*DATA ENTRIES*.
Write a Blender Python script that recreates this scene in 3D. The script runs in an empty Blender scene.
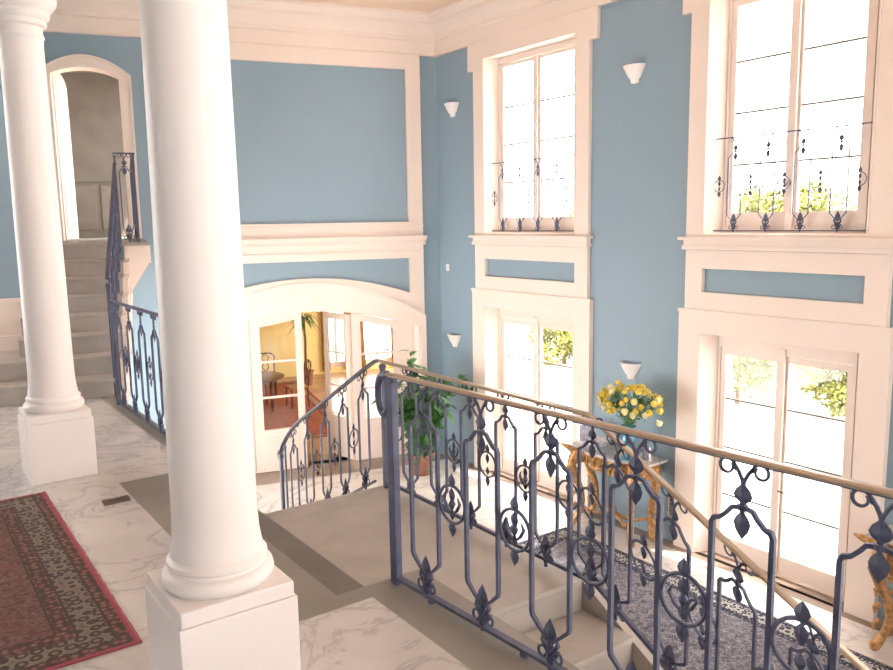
import bpy, bmesh, math, random
from mathutils import Vector, Matrix
from mathutils.geometry import tessellate_polygon
PI = math.pi
S = bpy.context.scene
COL = S.collection
RND = random.Random(7)
BETA = -0.23968
CX, CY = 8.014+.0, 11.349+.056
A2 = Vector((math.cos(BETA), math.sin(BETA), 0)); B2 = Vector((-math.sin(BETA), math.cos(BETA), 0))
def U(u, v, z=0): return Vector((CX, CY, 0)) + A2*u + B2*v + Vector((0, 0, z))

# ------------------------------------------------------------------ materials
def nt(name):
    m = bpy.data.materials.new(name); m.use_nodes = True
    return m, m.node_tree.nodes, m.node_tree.links, m.node_tree.nodes['Principled BSDF']
def mat(name, col, rough=.5, metal=0., var=.06, scale=6., bump=0., bscale=40., spec=.5):
    m, N, L, P = nt(name)
    P.inputs['Roughness'].default_value = rough; P.inputs['Metallic'].default_value = metal
    P.inputs['Specular IOR Level'].default_value = spec
    tc = N.new('ShaderNodeTexCoord'); no = N.new('ShaderNodeTexNoise'); no.inputs['Scale'].default_value = scale
    no.inputs['Detail'].default_value = 4
    L.new(tc.outputs['Object'], no.inputs['Vector'])
    r = N.new('ShaderNodeValToRGB')
    r.color_ramp.elements[0].position = .3; r.color_ramp.elements[1].position = .7
    r.color_ramp.elements[0].color = tuple(max(0, c*(1-var)) for c in col)+(1,)
    r.color_ramp.elements[1].color = tuple(min(1, c*(1+var)) for c in col)+(1,)
    L.new(no.outputs['Fac'], r.inputs['Fac']); L.new(r.outputs['Color'], P.inputs['Base Color'])
    if bump:
        n2 = N.new('ShaderNodeTexNoise'); n2.inputs['Scale'].default_value = bscale; L.new(tc.outputs['Object'], n2.inputs['Vector'])
        b = N.new('ShaderNodeBump'); b.inputs['Strength'].default_value = bump; b.inputs['Distance'].default_value = .01
        L.new(n2.outputs['Fac'], b.inputs['Height']); L.new(b.outputs['Normal'], P.inputs['Normal'])
    return m
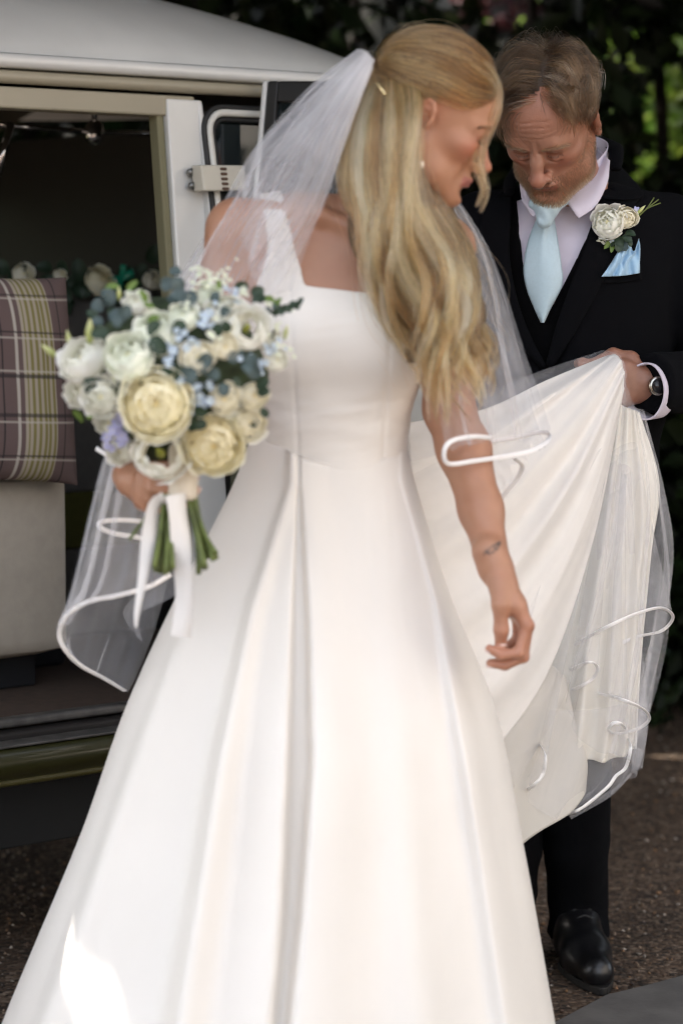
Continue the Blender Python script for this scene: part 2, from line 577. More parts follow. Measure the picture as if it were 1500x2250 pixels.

*WHAT IS NEEDED*. Exclude the pictures, and transcribe all of the material exactly.

*RESULT BELOW*.
Write a Blender Python script that recreates this scene in 3D. The script runs in an empty Blender scene.
import bpy, bmesh, math, random
from mathutils import Vector, Matrix
from mathutils.geometry import tessellate_polygon
PI = math.pi
S = bpy.context.scene
COL = S.collection
RND = random.Random(7)
BETA = -0.23968
CX, CY = 8.014+.0, 11.349+.056
A2 = Vector((math.cos(BETA), math.sin(BETA), 0)); B2 = Vector((-math.sin(BETA), math.cos(BETA), 0))
def U(u, v, z=0): return Vector((CX, CY, 0)) + A2*u + B2*v + Vector((0, 0, z))

# ------------------------------------------------------------------ materials
def nt(name):
    m = bpy.data.materials.new(name); m.use_nodes = True
    return m, m.node_tree.nodes, m.node_tree.links, m.node_tree.nodes['Principled BSDF']
def mat(name, col, rough=.5, metal=0., var=.06, scale=6., bump=0., bscale=40., spec=.5):
    m, N, L, P = nt(name)
    P.inputs['Roughness'].default_value = rough; P.inputs['Metallic'].default_value = metal
    P.inputs['Specular IOR Level'].default_value = spec
    tc = N.new('ShaderNodeTexCoord'); no = N.new('ShaderNodeTexNoise'); no.inputs['Scale'].default_value = scale
    no.inputs['Detail'].default_value = 4
    L.new(tc.outputs['Object'], no.inputs['Vector'])
    r = N.new('ShaderNodeValToRGB')
    r.color_ramp.elements[0].position = .3; r.color_ramp.elements[1].position = .7
    r.color_ramp.elements[0].color = tuple(max(0, c*(1-var)) for c in col)+(1,)
    r.color_ramp.elements[1].color = tuple(min(1, c*(1+var)) for c in col)+(1,)
    L.new(no.outputs['Fac'], r.inputs['Fac']); L.new(r.outputs['Color'], P.inputs['Base Color'])
    if bump:
        n2 = N.new('ShaderNodeTexNoise'); n2.inputs['Scale'].default_value = bscale; L.new(tc.outputs['Object'], n2.inputs['Vector'])
        b = N.new('ShaderNodeBump'); b.inputs['Strength'].default_value = bump; b.inputs['Distance'].default_value = .01
        L.new(n2.outputs['Fac'], b.inputs['Height']); L.new(b.outputs['Normal'], P.inputs['Normal'])
    return m
Continue the Blender Python script for this scene: part 2, from line 577. More parts follow. Measure the picture as if it were 1500x2250 pixels.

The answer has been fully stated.